Where does the Doc make it clear that there is one timeline?
When he suggests that a paradox could arise. If there were more than one
timeline, then paradoxes couldn’t occur. If Marty actually failed to get his
mother to fall in love with his dad in 1955, then there would exist an
alternate 1985 in which Marty McFly never existed, but that is obviously not
the 1985 from which he came and of which he had memory. There would be no
paradox here, just diverging timelines. If Marty stayed in 1955 for 30 years,
he would witness an alternate 1985 that was distinct from his own memory,
because the point of divergence occurred when he traveled back to 1955 and
started a new timeline.
If there is only one timeline, then nothing like the “ripple
effect” can occur. Marty being born around 1967 is an established fact. He
knows when he was born. There does not exist any doubt about the fact that he
was born, because he is a living, breathing teenager. If Marty could go back in
time to make himself not exist, then he couldn’t have existed to go back in
time to do it, because there is one timeline. A paradox is by definition impossible,
so it’s imaginary to even consider what a paradox might be like. Let’s say that
Marty failed spectacularly in getting his mom and dad to hook up in 1955. Let’s
say that he actually just abandoned Lorraine without success and returned to
1985. He didn’t de-materialize. The timeline would have to remain intact. It
would come out later that Marty’s parents were lying about kissing for the
first time at the Enchantment under the Sea dance, and they got together later.
Marty’s world could not be changed when he returned to 1985. George would still
have to be bullied by Biff, because that is what happened in the one timeline.
If Marty’s old 1985 showed his dad as a weak wimp, then unless he was in The
Matrix or being fed some kind of virtual reality simulation, that was the only
real 1985, and when he gets back his dad must still be the same weak wimp.
This
happily precludes paradoxes. But it means that the ripple effect is garbage. If
they were going back in time to prevent Biff from becoming rich, then their
deeds done in 1955 predated Biff becoming rich in 1958-1985, and so it could
never have happened in the first place. In our single timeline, they would have
arrived in 1955 and burned the sports almanac three years before Biff ever won
his first horse race, and so Biff would never have won all that money, and he
never would have taken over Hill Valley, and Biff’s matchbook would either have
to say that he was a casino owner or a car detailer, but it couldn’t possibly
be blurred from one to the other based on meddling with the past.
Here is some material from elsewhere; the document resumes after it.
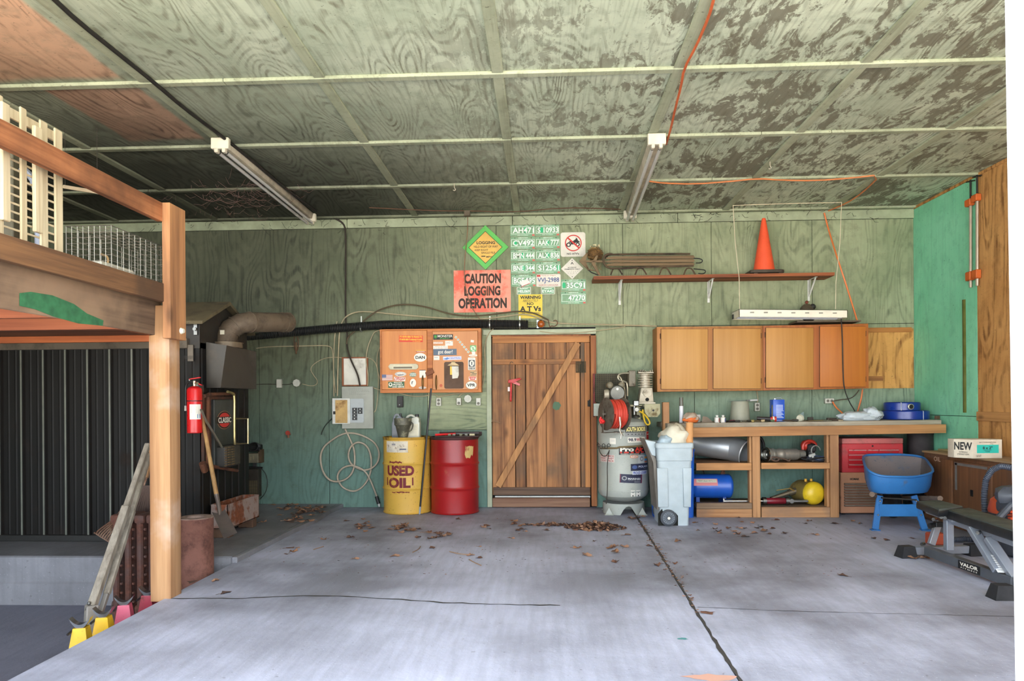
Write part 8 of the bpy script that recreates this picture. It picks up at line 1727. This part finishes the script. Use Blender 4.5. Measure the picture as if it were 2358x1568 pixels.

The past predates
the present; the past has already happened relative to the present. The ripple
effect is itself a paradox, because it allows the time traveler to change
events in the past that would have affected the motivation to do the travel in
the future, even when removing the problem.
The
problem is not that paradoxes are possible, but that BTTF’s creators have taken
liberties with the possible effects of time travel. Everything that is done by
a time traveler in the past must have already influenced the future. It would
create no paradoxes whatsoever if a man was his own grandfather. Perhaps he knew that
his grandmother was a single parent but did not know who her lover was, and
when he went back in time he had sex with her as a young woman, causing the
creation of his family in the first place. His memory is intact, everything
happened in a way consistent with the one timeline. Consequently, the very fact
that Biff is rich in 1985 must be part of the timeline, and if they tried to go
back to 1955 to stop it, they could not stop it from happening. Something would
have to have intervened to stop it. The proof is in 1985. How could Biff be
rich if he never got the almanac 30 ears ago? Moviegoers don’t really ponder
the fact that the decision to stop Biff becoming rich came 30 years after it
had to have happened or not, and consequently that bit of history was already
written.
Well time travel only makes sense if it's possible to travel into the future, which is already theoretically possible by travelling super fast, but not possible to travel into the past, right?
ReplyDeleteEDIT: And the reason we have no observable evidence of time travel is because it has not been discovered yet, and no one can have travelled into the past to our present day?